■ **Problem details**:
Search the data for the word "from" and copy every line where it occurs.

■ **Data lines**:
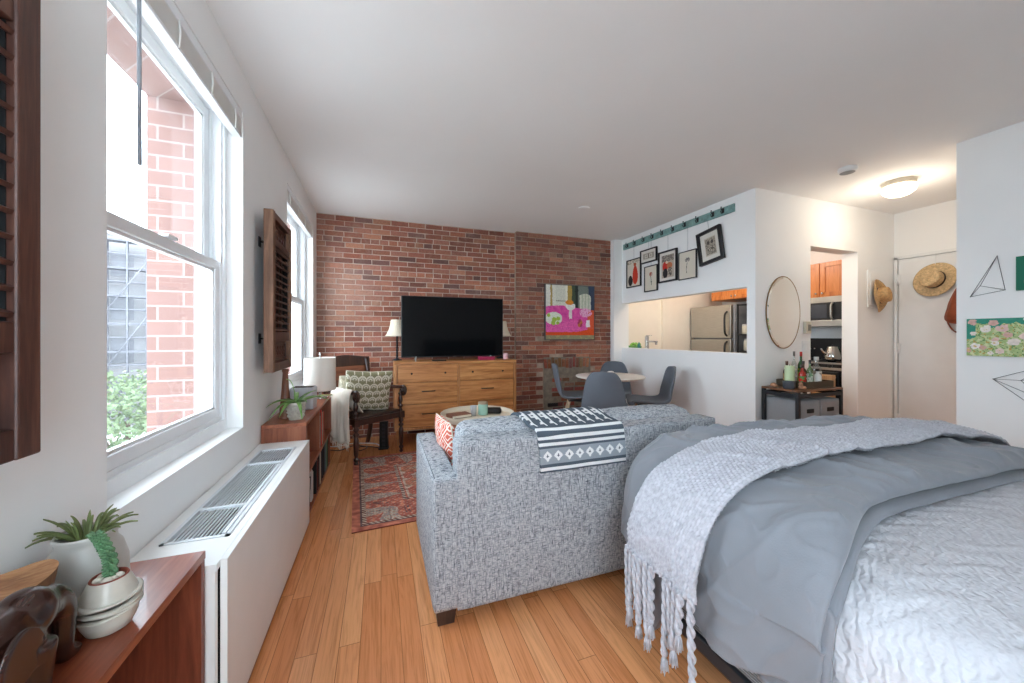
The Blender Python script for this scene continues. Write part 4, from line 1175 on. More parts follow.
# ------------------------------------------------------------------ dining set
m_felt = cloth('charcoal_felt', (104, 109, 117), 340, .35, .05, .95, .1)
m_pale = wood('pale_beech', (190, 160, 124), (208, 180, 146), (222, 198, 166), 'z', 1., .5)
def dchair():
    t = thing('dining_chair', '', 'chair', (0, 0, 0), 0, 'grey dining chairs at the round table')
    prof = [(.215, .415), (.215, .452), (.12, .456), (.0, .446), (-.10, .445), (-.165, .47), (-.205, .535), (-.232, .62), (-.252, .71), (-.268, .80), (-.276, .862)]
    wid = [.185, .20, .222, .230, .230, .224, .216, .203, .183, .152, .085]
    p2 = catmull(prof, 3); w2 = catmull([(q,) for q in wid], 3)
    def fn(u, v):
        i = int(round(v * (len(p2) - 1))); (y, z), w_ = p2[i], w2[i][0]; a = 2 * u - 1
        bk = sst(.45, .7, v)
        cu = a * a
        zz = z + (1 - bk) * .035 * cu - (.03 * abs(a) ** 3 if v > .97 else 0)
        return (a * w_, y + bk * .05 * cu - (1 - sst(0, .12, v)) * .03 * cu, zz)
    b = MB(); b.grid(fn, 10, len(p2) - 1); o = b.build('seat_shell', m_felt, t)
    q = o.modifiers.new('thick', 'SOLIDIFY'); q.thickness = .03; q.offset = 0; q = o.modifiers.new('round', 'SUBSURF'); q.levels = 1; q.render_levels = 2
    for (sx, sy) in ((1, 1), (-1, 1), (1, -1), (-1, -1)):
        b = MB(); b.tube([(sx * .11, sy * .09 + .02, .43), (sx * .215, sy * .20 + .01, 0)], [.014, .009], 10); b.build('leg', m_pale, t)
    b = MB(); b.rbox(-.13, .13, -.09, .13, .415, .43, .004); b.build('mount_plate', m_blackmetal, t)
    return t
TB = (2.45, 3.53)
c0 = dchair()
def face_to(x, y):
    dx, dy = TB[0] - x, TB[1] - y; return math.atan2(-dx, dy)
spots = [((2.155, 3.185), (.62, .78), 'grey dining chair with its back to the sofa, nearest of the four'), ((2.25, 3.96), (.9, -.44), 'grey dining chair on the left of the round table, by the fireplace'),
         ((2.87, 3.38), (-.88, .47), 'grey dining chair on the right of the round table, by the white half wall'), ((2.80, 3.97), (-.62, -.78), 'grey dining chair behind the round table, in the far corner')]
for i, ((x, y), (fx, fy_), lb) in enumerate(spots):
    rz = math.atan2(-fx, fy_)
    if i == 0: c0.location = (x, y, 0); c0.rotation_euler = (0, 0, rz); c0['label'] = lb
    else: dup(c0, lb, (x, y, 0), rz)
t = thing('dining_table', 'round white dining table ringed by four grey chairs', 'table', (*TB, 0))
b = MB(); b.lathe([(0, .715), (.30, .715), (.375, .732), (.385, .74), (.385, .745), (.38, .75), (0, .75)], 56); b.build('table_top', plain('white_laminate', (228, 220, 210), .35, var=.01), t)
m_oakleg = wood('oak_leg', (150, 96, 60), (174, 118, 78), (190, 138, 98), 'z')
for i in range(4):
    a = R(45 + 90 * i + 20); b = MB(); b.tube([(.11 * math.cos(a), .11 * math.sin(a), .715), (.085 * math.cos(a), .085 * math.sin(a), 0)], [.022, .016], 12); b.build('leg', m_oakleg, t)
b = MB(); b.rbox(-.14, .14, -.14, .14, .70, .715, .003); b.build('apron', m_oakleg, t)
t = thing('napkin_holder', 'small white holder standing on the round dining table', 'holder', (2.38, 3.42, .75), R(25))
b = MB(); b.soft((0, 0, .03), (.042, .025, .03), .012, 8); b.build('body', plain('white_glaze', (238, 236, 232), .3), t)
b = MB(); b.soft((0, 0, .052), (.032, .012, .012), .006, 6); b.build('napkins', plain('paper_napkin', (244, 242, 238), .9), t)

# ------------------------------------------------------------------ peg rail and hanging pictures on the half wall
XW = 3.325
m_teal = plain('distressed_teal', (124, 160, 156), .6, var=.12, vs=24, bump=.2, bs=60)
t = thing('peg_rail', 'long teal wooden rail with iron hooks near the ceiling on the white wall', 'rail', (XW, 2.672, 2.441))
b = MB(); b.rbox(-.022, -.001, 0, 1.765, 0, .08, .003); b.build('board', m_teal, t)
HK = [.12, .24, .44, .62, .80, .98, 1.15, 1.32, 1.50, 1.66]
for y in HK:
    b = MB(); b.tube(catmull([(-.024, y, .055), (-.045, y, .05), (-.052, y, .065), (-.05, y, .075)], 4), .004, 6); b.tube(catmull([(-.024, y, .04), (-.036, y, .018), (-.05, y, .018), (-.054, y, .034)], 4), .004, 6)
    b.rbox(-.026, -.022, y - .014, y + .014, .02, .068, .002); b.ball((-.05, y, .077), .007, 8); b.ball((-.054, y, .037), .006, 8); b.build('hook', m_blackmetal, t)
m_frameblk = plain('black_frame', (26, 26, 30), .4)
m_mat_board = plain('mat_board', (222, 218, 210), .8, var=.01)
m_string = plain('hanging_wire', (150, 156, 160), .5)
def prn(kind):
    def f_(u, v):
        n = nz(u * 22, v * 22, kind * 3.1); c = (216, 208, 192)
        if kind == 0:     # red gown and a black cat-like shape
            if ell(u, v, .62, .42, .24 - .1 * v, .36) and v < .78: c = (206, 62, 40)
            if ell(u, v, .6, .82, .1, .07): c = (190, 92, 60)
            if ell(u, v, .25, .22, .17, .2): c = (42, 36, 34)
            if v > .86 and n > .1: c = (150, 140, 120)
        elif kind == 1:
            c = (206, 198, 186)
            for (a, b_) in ((.3, .5), (.7, .5)):
                if .02 < max(abs(u - a) - .14, abs(v - b_) - .28) < .08: c = (130, 118, 106)
                if max(abs(u - a) - .06, abs(v - b_) - .12) < 0: c = (160, 146, 130)
        elif kind == 2:   # single flower
            if abs(u - .5 - .05 * math.sin(v * 6)) < .022 and .22 < v < .62: c = (100, 110, 90)
            if ell(u, v, .5, .68, .13, .08) and n > -.3: c = (170, 92, 74)
            if ell(u, v, .54, .36, .07, .03): c = (90, 100, 84)
        elif kind == 3:   # busy poster
            c = (186, 172, 156)
            if v > .72: c = (110, 104, 98) if n > -.1 else (170, 160, 148)
            if ell(u, v, .3, .5, .22, .22): c = (196, 50, 42)
            if ell(u, v, .65, .52, .22, .14): c = (186, 112, 76)
            if ell(u, v, .3, .2, .2, .22): c = (40, 36, 40)
            if ell(u, v, .7, .25, .16, .2) and n > -.2: c = (92, 82, 78)
            if ell(u, v, .42, .68, .1, .06): c = (226, 206, 180)
        elif kind == 4:
            if abs(u - .5 + .06 * math.sin(v * 5)) < .02 and .2 < v < .6: c = (120, 122, 112)
            if ell(u, v, .5, .7, .14, .09) and abs(n) < .35: c = (124, 118, 116)
        else:
            c = (196, 186, 170)
            if abs(u - .5) < .44 and abs(v - .5) < .44: c = (120, 112, 104) if n > .05 else (176, 166, 150)
            for a in (.32, .68):
                if ell(u, v, a, .72, .13, .1): c = (84, 78, 72)
            if ell(u, v, .5, .36, .3, .16): c = (98, 90, 82) if n > -.1 else (190, 180, 164)
        return lin(c)
    return f_
def wframe(label, y, z, w_, h_, dep, fw, mw, kind, roll=0., hooky=None):
    """centre at (y,z) on the half wall; local +u runs towards the camera (-y)"""
    t = thing('hanging_picture', label, 'picture', (XW - .012, y, z), 0, 'pictures hung from the peg rail')
    t.rotation_euler = (R(roll), 0, 0)
    b = MB()
    for (a0, a1, c0, c1) in ((-w_ / 2, -w_ / 2 + fw, -h_ / 2, h_ / 2), (w_ / 2 - fw, w_ / 2, -h_ / 2, h_ / 2), (-w_ / 2 + fw, w_ / 2 - fw, -h_ / 2, -h_ / 2 + fw), (-w_ / 2 + fw, w_ / 2 - fw, h_ / 2 - fw, h_ / 2)):
        b.rbox(-dep, 0, a0, a1, c0, c1, .002)
    b.build('picture_frame', m_frameblk, t)
    b = MB(); b.box(-.010, -.006, -w_ / 2 + fw, w_ / 2 - fw, -h_ / 2 + fw, h_ / 2 - fw); b.build('mat_board', m_mat_board, t)
    pw, ph = w_ / 2 - fw - mw, h_ / 2 - fw - mw
    b = MB(); b.grid(lambda u, v: (-.0108, pw * (1 - 2 * u), ph * (2 * v - 1)), 40, 50, cf=prn(kind), sm=False); b.build('print', m_print, t)
    b = MB(); top = 2.452 - z
    hy = (hooky if hooky is not None else y) - y
    b.tube([(-.006, hy - .03 if False else hy, top - .0), (-.006, 0, h_ / 2 - .004)], .0016, 5); b.build('hanging_wire', m_string, t)
    return t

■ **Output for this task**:
The Blender Python script for this scene continues. Write part 4, from line 1175 on. More parts follow.
    t = thing('hanging_picture', label, 'picture', (XW - .012, y, z), 0, 'pictures hung from the peg rail')